Segundo ele, porém, não há espaço fiscal para promover reajustes neste momento sem prejudicar o equilíbrio fiscal. “E, mais importante, não se conseguiu barrar as remunerações extra teto constitucional, que continua a ser aplicado de modo apartado para diferentes componentes dos vencimentos de algumas carreiras, sobretudo no Judiciário, mas também em outros Poderes”, salientou. Ele lembra que a proximidade das eleições reforça a preocupação, porque pode acabar levando a medidas que comprometeriam os orçamentos e as contas públicas.
Para o coordenador do Observatório Fiscal do FGV Ibre e ex-secretário de Política Econômica do Ministério da Fazenda, Manoel Pires, a estratégia do governo nos últimos anos se tornou ainda mais insustentável, à medida que a inflação acelerou e a perda de renda foi muito alta, em torno de 30% nos últimos quatro anos.

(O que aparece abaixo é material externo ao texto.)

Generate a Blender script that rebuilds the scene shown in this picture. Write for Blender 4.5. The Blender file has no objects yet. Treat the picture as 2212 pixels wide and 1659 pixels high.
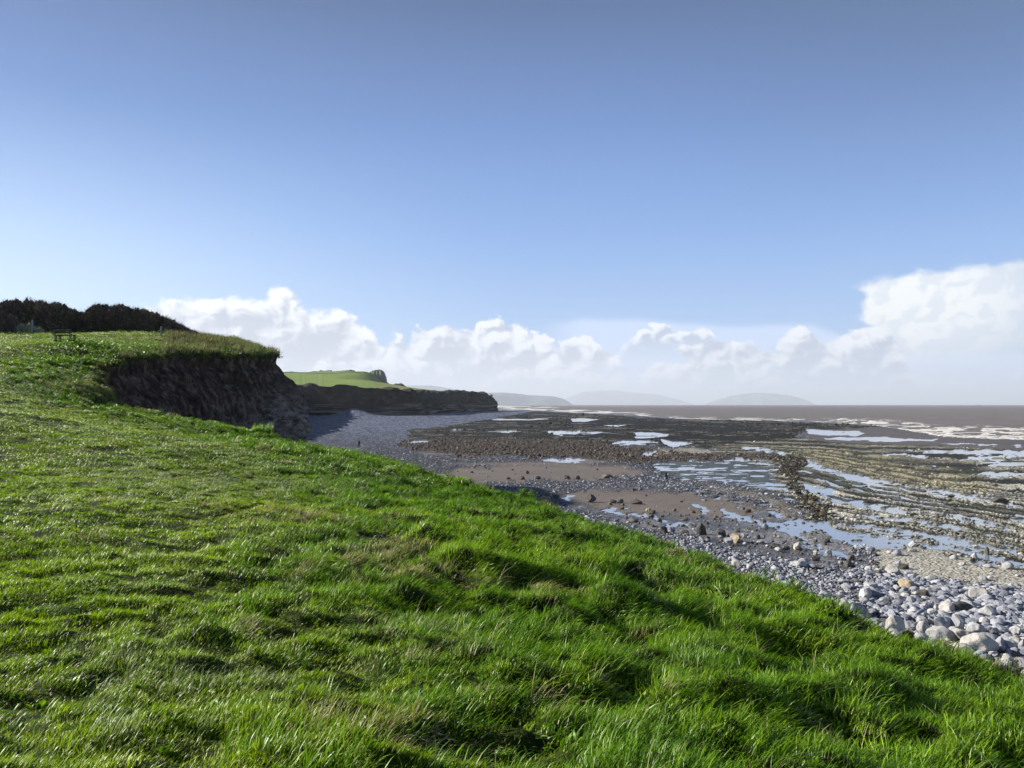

Ele critica a ideia de dar reajuste para algumas categorias e para outras não. “A insatisfação é muito grande. Além disso, a iniciativa de reajustes grandes para algumas carreiras e não para outras terá custo de realinhamento posterior muito grande”, apontou. “Outra questão é o teto de gastos e não se sabe como vai ser gestão no curto prazo.”
Pires traz uma ideia interessante para o debate do que fazer à frente: o governo poderia buscar um maior espaçamento salarial nas carreiras, criando novas faixas salariais e ampliando o espaço para reajustes salariais, mas mantendo congelados os vencimentos nas faixas iniciais das carreiras. “Faria mais sentido como gestão de recursos humanos, pelo menos por mais dois anos. Depois de alinhadas as carreiras e garantido o ganho fiscal permanente, faria a discussão de um reajuste geral”, sugeriu.
O presidente do Fórum das Carreiras Típicas de Estado (Fonacate), Rudinei Marques, destaca que o funcionalismo tem ainda três meses para pressionar o governo a recompor perdas salariais. “O governo federal tem até 180 dias do término do mandato atual, ou seja, até 4 de julho, para conceder reajustes salariais ao funcionalismo, de duas maneiras: 1) recomposição inflacionária do ano em curso, limitada à inflação acumulada no momento da concessão (se isso ocorrer ao final de junho, estaríamos falando de uns 5%); 2) reestruturação de tabelas salariais”, explicou. “A intensificação das mobilizações nesta semana mostra que os servidores estão cientes desse calendário”, finalizou.
O tema é difícil. O Brasil segue com elevada restrição fiscal e os servidores, em especial nas categorias em mobilização, ainda estão no topo da renda do país. Mas também é defensável que haja alguma recomposição de perdas. O governo tem o desafio de equilibrar essa equação. Precisa, porém, se organizar melhor politicamente.